The lesson: nostalgia does not always equal better sales.

Fail #4: Launching before the market is ready

No one but the most mobile of urban professionals carried a smartphone in the early 90s, but that’s precisely when Apple leaped onto the scene with its Newton personal digital assistant.

But unlike recent Apple innovations like the iPad or Apple Watch, the Newton didn’t beget long lines of early adopters. Instead, its poor handwriting recognition got blasted by talk show hosts, comic strips, and even an episode of The Simpsons.

Plus, it had a steep price tag of $700, equivalent to $1,200 today. Since no trendsetter wants to align themselves with something unpopular, the Newton faded into tech-antiquity.

Meanwhile, cheaper, smarter devices like the Palm Pilot and Blackberry began to stake their claim in the digital market, which was ready for innovation.

Apple announced a product that the market just wasn’t ready for. The concept of a premium handheld device wasn’t on anyone’s mind and made it an incredibly tough sell.

But of course, Apple learned from its mistakes. Devices like the iPod, iPhone, iPad, and Apple Watch have changed personal digital devices forever.

Fail #5: Underestimating customer demand

If you’re going to launch a campaign, be sure you understand how many people are interested in the promotion—and make sure you can meet the demand.

In 1992, Hoover vacuums in Europe had a problem: too many vacuum cleaners.

The solution? An outrageous campaign: two free flights to the US with every purchase of £100 or more.

Needless to say, British customers quickly realized that £600 worth of plane tickets were worth far more than £100 and clamored to buy products they didn’t really want. The demand pushed Hoover production up to seven days a week.

More than 200,000 people bought the vacuum cleaners in a fiasco that ended up costing the company around £50 million—to sell £30 million worth of appliances.

Ultimately, the European branch of Hoover was purchased by washing machine company Candy—a haunting warning for anyone considering a “too good to be true” promotion campaign.

Another example comes from McDonald’s in 2017 when they decided to play along with a throwaway joke in the TV series Rick and Morty.

In the series, a character goes on an intergalactic quest for the now-unavailable McDonald’s limited-edition Szechuan sauce (released in 1998 to promote Disney’s Mulan). To play off the popularity of the series, McDonald’s decided to relaunch the sauce for one day only in October 2017.

But they sorely underestimated customer demand, leaving multi-hour waiting lines for the sauce around the country—only to run out and leave fans without anything.

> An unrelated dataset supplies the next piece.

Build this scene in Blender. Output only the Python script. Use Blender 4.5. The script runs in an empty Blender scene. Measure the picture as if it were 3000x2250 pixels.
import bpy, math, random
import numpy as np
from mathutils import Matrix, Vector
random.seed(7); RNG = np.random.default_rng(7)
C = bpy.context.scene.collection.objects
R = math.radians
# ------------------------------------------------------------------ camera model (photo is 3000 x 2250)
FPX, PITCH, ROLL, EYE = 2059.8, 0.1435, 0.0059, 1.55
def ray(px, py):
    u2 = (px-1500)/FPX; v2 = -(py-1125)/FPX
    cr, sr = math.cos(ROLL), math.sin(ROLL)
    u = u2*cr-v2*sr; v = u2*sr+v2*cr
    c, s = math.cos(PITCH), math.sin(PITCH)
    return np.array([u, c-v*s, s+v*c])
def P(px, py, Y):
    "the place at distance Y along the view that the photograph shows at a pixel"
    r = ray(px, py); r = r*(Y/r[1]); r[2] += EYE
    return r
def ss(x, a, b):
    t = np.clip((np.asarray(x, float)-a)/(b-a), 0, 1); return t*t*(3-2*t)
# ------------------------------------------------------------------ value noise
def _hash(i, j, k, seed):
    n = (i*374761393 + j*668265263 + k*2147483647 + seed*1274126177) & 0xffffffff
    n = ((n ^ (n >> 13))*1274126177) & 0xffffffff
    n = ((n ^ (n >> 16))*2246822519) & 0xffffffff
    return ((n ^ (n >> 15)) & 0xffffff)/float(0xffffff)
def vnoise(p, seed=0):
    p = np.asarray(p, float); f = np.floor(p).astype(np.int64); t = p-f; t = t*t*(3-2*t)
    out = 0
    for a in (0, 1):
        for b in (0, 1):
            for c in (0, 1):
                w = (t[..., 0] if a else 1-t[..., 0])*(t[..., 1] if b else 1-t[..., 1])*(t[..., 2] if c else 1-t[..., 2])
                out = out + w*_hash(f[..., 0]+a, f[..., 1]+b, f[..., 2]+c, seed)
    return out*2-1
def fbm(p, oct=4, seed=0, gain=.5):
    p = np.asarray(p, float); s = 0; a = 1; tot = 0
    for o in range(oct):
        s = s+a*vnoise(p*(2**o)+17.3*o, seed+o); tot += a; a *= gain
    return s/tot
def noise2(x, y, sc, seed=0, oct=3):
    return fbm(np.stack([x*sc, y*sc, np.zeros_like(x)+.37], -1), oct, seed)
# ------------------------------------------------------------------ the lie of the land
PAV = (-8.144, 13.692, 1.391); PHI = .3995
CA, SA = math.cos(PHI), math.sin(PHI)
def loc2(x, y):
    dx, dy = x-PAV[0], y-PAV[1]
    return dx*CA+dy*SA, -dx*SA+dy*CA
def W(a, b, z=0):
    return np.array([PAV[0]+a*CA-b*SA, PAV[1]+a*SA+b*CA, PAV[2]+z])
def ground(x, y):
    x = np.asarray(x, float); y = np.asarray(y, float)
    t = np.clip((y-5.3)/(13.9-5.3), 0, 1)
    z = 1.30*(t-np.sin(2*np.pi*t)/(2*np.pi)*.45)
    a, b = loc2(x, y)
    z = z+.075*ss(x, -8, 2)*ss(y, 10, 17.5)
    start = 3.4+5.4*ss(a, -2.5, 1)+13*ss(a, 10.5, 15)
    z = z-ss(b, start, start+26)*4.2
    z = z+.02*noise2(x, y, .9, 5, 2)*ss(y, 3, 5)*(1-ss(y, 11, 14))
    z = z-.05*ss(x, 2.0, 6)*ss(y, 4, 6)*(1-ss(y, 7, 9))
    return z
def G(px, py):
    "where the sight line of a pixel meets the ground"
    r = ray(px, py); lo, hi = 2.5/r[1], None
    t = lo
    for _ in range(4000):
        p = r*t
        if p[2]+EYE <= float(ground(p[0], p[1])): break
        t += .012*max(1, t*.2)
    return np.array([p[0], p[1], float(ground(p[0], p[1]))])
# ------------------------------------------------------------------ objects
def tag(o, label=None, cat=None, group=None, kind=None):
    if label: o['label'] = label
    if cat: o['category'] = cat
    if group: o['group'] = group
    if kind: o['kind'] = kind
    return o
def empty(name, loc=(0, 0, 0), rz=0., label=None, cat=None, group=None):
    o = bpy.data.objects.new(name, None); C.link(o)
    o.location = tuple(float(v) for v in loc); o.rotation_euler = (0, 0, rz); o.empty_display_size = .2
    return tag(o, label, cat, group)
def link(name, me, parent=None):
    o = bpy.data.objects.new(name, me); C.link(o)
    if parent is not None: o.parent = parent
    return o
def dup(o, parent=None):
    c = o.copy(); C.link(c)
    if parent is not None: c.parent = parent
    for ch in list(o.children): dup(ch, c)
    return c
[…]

Remember: before you launch a promotion, make sure you can keep up with demand.

Conclusion

They say hindsight is 20/20, and it’s truest when looking at the mistakes of others. The marketing mistakes above seem obvious, even stupid. We laugh at them, roll our eyes, and wonder how anyone could think the strategy would work.

But if you’ve been a marketer for any length of time, you also know how easy it is.

When you get excited with a particular product or campaign, it’s easy to overlook its flaws and forge blindly ahead, believing the market will fall in love with it and everything will work out. You feel like an idiot when it doesn’t happen, but it seems to make total sense at the time.

Of course, consult experts and get feedback on your ideas. But one of the best ways to combat it is to look regularly at history’s biggest branding failures and see if you’re repeating a similar mistake.

Forcing yourself to think critically takes a little time, but can save enormous amounts of effort and money down the road.

It’s our responsibility as marketers to remember that.